My perspective (more at the link below) ...

If you have actually picked up this book, read the first hundred pages, and decided to keep reading ... you are either a Thomas Covenant fan or a hopeless masochist. No one else could endure the sheer misery. To me reading The Wounded Land is emotioanlly nauseating, like watching a good friend undergo the death of a thousand cuts. The Land ... destroyed and ravaged. The free peoples ... deluded and butchered like cattle. Knowledge of Earthpower ... lost or perverted. Proud Revelstone ... twisted into a gruesome chamber of horrors. And on and on. If it weren't for Covenant bumping into the sur-jheherrin and the Search near the end of the book I couldn't stand to pick it up at all.

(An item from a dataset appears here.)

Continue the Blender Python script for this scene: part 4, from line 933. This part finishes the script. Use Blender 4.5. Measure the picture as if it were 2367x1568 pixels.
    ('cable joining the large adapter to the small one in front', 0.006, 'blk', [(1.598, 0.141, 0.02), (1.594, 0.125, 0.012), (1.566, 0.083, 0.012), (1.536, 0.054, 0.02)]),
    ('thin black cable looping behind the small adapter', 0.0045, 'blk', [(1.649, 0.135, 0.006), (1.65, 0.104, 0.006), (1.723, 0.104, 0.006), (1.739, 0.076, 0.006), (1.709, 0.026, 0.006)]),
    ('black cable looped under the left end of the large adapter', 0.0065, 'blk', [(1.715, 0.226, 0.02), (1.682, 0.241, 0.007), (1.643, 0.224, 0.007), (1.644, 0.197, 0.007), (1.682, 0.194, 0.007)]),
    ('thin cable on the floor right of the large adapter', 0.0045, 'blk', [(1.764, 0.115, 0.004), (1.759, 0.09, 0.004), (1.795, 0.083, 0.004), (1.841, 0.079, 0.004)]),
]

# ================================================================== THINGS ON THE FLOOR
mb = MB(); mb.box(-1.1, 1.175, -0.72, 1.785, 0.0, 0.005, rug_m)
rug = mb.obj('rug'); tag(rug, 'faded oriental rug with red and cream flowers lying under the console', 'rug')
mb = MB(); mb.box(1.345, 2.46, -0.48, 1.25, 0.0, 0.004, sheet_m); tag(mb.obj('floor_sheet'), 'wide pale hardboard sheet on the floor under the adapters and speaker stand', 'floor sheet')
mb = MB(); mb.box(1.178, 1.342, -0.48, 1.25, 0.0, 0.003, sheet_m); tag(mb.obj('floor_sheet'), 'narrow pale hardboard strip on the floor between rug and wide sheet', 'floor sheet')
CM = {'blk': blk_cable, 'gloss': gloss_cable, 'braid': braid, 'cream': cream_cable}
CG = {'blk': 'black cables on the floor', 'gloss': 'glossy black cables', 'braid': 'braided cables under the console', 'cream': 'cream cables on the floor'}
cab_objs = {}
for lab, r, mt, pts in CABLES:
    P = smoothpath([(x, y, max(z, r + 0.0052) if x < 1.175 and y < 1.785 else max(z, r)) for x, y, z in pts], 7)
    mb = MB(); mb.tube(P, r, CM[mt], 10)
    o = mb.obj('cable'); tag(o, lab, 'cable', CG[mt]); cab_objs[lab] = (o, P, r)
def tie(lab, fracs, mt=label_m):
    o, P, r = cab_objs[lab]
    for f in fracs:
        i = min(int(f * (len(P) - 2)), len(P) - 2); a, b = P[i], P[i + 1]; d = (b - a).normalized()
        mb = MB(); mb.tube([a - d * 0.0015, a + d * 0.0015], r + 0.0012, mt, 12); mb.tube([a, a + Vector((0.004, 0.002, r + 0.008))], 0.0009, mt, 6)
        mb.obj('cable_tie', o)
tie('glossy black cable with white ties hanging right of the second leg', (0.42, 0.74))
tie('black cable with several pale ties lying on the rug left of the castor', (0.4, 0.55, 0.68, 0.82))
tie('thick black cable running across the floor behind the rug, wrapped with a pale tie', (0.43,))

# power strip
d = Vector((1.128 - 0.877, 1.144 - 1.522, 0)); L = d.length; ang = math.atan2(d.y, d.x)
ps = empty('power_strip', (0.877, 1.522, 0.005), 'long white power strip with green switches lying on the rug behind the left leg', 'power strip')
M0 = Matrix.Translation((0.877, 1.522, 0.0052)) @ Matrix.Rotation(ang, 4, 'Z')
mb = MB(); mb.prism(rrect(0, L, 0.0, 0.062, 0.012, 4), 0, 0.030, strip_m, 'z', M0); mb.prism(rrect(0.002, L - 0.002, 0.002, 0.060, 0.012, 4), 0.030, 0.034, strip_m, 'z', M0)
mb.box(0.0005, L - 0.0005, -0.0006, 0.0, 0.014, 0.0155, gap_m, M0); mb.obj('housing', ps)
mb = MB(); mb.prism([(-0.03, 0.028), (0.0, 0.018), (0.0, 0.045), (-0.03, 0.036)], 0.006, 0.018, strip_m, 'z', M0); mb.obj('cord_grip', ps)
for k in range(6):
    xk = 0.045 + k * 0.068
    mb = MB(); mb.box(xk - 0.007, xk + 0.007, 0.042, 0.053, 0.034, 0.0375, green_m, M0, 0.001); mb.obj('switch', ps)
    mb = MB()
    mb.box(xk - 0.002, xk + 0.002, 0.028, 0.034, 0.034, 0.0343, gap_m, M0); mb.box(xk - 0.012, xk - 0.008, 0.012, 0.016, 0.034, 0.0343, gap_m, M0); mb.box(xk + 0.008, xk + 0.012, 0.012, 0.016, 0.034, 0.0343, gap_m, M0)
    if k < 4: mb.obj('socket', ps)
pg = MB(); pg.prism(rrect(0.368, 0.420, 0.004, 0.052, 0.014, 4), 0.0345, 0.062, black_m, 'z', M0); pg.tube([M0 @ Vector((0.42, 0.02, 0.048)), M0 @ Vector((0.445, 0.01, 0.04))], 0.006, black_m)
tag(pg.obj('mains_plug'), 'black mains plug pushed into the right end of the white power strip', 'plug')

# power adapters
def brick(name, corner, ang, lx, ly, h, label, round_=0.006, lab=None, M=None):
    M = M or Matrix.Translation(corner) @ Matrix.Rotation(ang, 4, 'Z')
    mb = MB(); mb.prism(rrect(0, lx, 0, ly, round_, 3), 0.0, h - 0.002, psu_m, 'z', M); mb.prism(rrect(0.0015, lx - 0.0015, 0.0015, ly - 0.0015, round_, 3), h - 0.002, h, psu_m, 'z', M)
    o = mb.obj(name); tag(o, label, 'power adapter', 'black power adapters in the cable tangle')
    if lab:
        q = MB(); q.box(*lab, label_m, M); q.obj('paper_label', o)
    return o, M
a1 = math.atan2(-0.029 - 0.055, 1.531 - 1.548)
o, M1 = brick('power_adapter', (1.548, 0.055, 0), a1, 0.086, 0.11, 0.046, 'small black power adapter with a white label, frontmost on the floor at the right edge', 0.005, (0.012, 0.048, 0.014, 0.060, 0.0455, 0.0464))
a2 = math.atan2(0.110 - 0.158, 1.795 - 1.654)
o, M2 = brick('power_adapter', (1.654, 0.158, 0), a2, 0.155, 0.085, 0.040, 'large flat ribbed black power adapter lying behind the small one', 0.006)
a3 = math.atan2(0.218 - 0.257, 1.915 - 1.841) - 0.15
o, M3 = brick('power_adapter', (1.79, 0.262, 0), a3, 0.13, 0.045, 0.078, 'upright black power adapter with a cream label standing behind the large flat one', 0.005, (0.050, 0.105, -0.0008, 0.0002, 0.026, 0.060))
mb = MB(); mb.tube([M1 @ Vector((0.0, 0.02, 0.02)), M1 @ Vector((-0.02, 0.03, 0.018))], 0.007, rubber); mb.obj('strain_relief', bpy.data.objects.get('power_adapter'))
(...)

However the plot of The Wounded Land is brilliant, perhaps genius. Like the introduction of the Mule in Isaac Asimov's Foundation and Empire, The Wounded Land allows Donaldson to have his cake and eat it too -- retaining a familiar and powerful setting while radically altering the nature of the struggle waged upon it. Though the effect obviously is lost upon those who haven't read the First Chronicles, Donaldson expertly weaves skeins of the original work into the darker, more ominous fabric of the Land languishing under Lord Foul's most exquisite perversions. Tolkien's magnificent tales of the Three Ages of the world spun out nicely but rarely against the same landscape -- there are good reasons for that. It's devilishly hard to revisit the same territory and look upon it with new eyes without either suffering by comparison or diminishing the original in subsequent readings.